Although the function of the outside terminals were described above in relation to FIG. 9C, in regard to a four-wire modular plug 76 shown in FIG. 8, the same result would occur during mating of a six-wire modular plug. The only difference is that only the outermost terminals 24a and 24h would engage the plastic corner 94 of the plug when mating with the six-wire plug.

It will be understood that the invention may be embodied in other specific forms without departing from the spirit or central characteristics thereof. The present examples and embodiments, therefore, are to be considered in all respects as illustrative and not restrictive, and the invention is not to be limited to the details given herein.

Claims

1. A modular jack assembly, comprising:

a dielectric housing means having a mating face;

at least one conductive terminal having a body portion mounted in the housing means and a contact arm cantilevered from the mating face of the housing means, the contact arm having a contact portion near a distal end thereof for engaging a contact of an appropriate mating connecting device to flex the contact arm in a direction generally parallel to said mating face, and the contact arm having an engaging portion located between the contact portion and the body portion; and

said housing means having a first wall for engaging the engaging portion of the terminal and a second wall for engaging the contact portion of the terminal to prevent overflexing of the contact arm, the contact portion of the contact arm being bent back onto itself to define a convex surface at a back side of the contact arm for engaging the second wall of the housing and a contact surface at a front side of the contact arm for engaging the contact of the mating connecting device.

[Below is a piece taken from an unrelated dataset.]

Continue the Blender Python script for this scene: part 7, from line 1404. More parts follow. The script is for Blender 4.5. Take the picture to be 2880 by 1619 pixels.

2. The modular jack assembly of claim 1 wherein said first and second walls are generally parallel to each other and project generally perpendicular to the mating face of the housing means.

3. The modular jack assembly of claim 1 wherein said engaging portion of the contact arm comprises a bowed portion defining a convex surface for engaging the first wall of the housing means.

4. The modular jack assembly of claim 1 wherein said first wall projects from the mating face of the housing means offset from the contact arm a first distance, and the second wall projects from the mating face offset from the contact arm a second distance.

5. The modular jack assembly of claim 1, including a plurality of conductive terminals adjacent one another on the housing means, with at least one of said conductive terminals being located at each opposite end of the linear terminal array.

6. The modular jack assembly of claim 1 wherein said housing means include an inner terminal module body in which said terminal is mounted and which defines said mating face, and an outer housing defining at least one of said first and second walls.

7. The modular jack assembly of claim 6 wherein said first wall is provided on the inner terminal module body and said second wall is provided on the outer housing.

8. A modular jack assembly, comprising:

a dielectric housing means having a mating face;

at least one conductive terminal having a body portion mounted in the housing means and a contact arm cantilevered from the mating face of the housing means, the contact arm having a contact portion near a distal end thereof for engaging a contact of an appropriate mating connecting device to flex the contact arm in a direction generally parallel to said mating face, and the contact arm having an engaging portion located between the contact portion and the body portion;

said housing means having a first wall for engaging the engaging portion of the terminal and a second wall for engaging the contact portion of the terminal to prevent overflexing of the contact arm, said first and second walls being generally parallel to each other and projecting generally perpendicularly to the mating face of the housing means; and said engaging portion of the contact arm comprising a first bowed portion defining a convex surface for engaging the first wall of the housing means, said contact portion of the contact arm comprising, at least in part, a second bowed portion defining a convex surface for engaging the second wall of the housing means, said contact portion of the contact arm is bent back onto itself to define the convex surface of second bowed portion at a back side of the contact arm, with a contact surface at a front side of the contact arm for engaging the contact of the mating connecting device.

9. The modular jack assembly of claim 8 wherein said first wall projects from the mating face of the housing means offset from the contact arm a first distance, and the second wall projects from the mating face offset from the contact arm a second distance.

10. The modular jack assembly of claim 8, including a plurality of conductive terminals adjacent one another on the housing means, with at least one of said conductive terminals being located at each opposite end of the linear terminal array.

11. The modular jack assembly of claim 8 wherein said housing means include an inner terminal module body in which said terminal is mounted and which defines said mating face, and an outer housing defining at least one of said first and second walls.

12. The modular jack assembly of claim 11 wherein said first wall is provided on the inner terminal module body and said second wall is provided on the outer housing.

13. A modular jack assembly, comprising:

a dielectric housing means having a mating face;

at least one conductive terminal having a body portion mounted in the housing means and a contact arm cantilevered from the mating face of the housing means, the contact arm having a contact portion near a distal end thereof for engaging a contact of an appropriate mating connecting device to flex the contact arm in a direction generally parallel to said mating face, and the contact arm having an engaging portion located between the contact portion and the body portion; and

said housing means having a wall projecting generally perpendicular to the mating face of the housing means for engaging the engaging portion of the terminal, and the engaging portion comprising a bowed portion defining a convex surface for engaging the wall, said housing means further including an inner terminal module body in which said terminal is mounted and which defines said mating face, and an outer housing defining said wall for engaging the engaging portion of the terminal.

14. The modular jack assembly of claim 13, including a plurality of conductive terminals adjacent one another on the housing means, with at least one of said conductive terminals being located at each opposite end of the linear terminal array.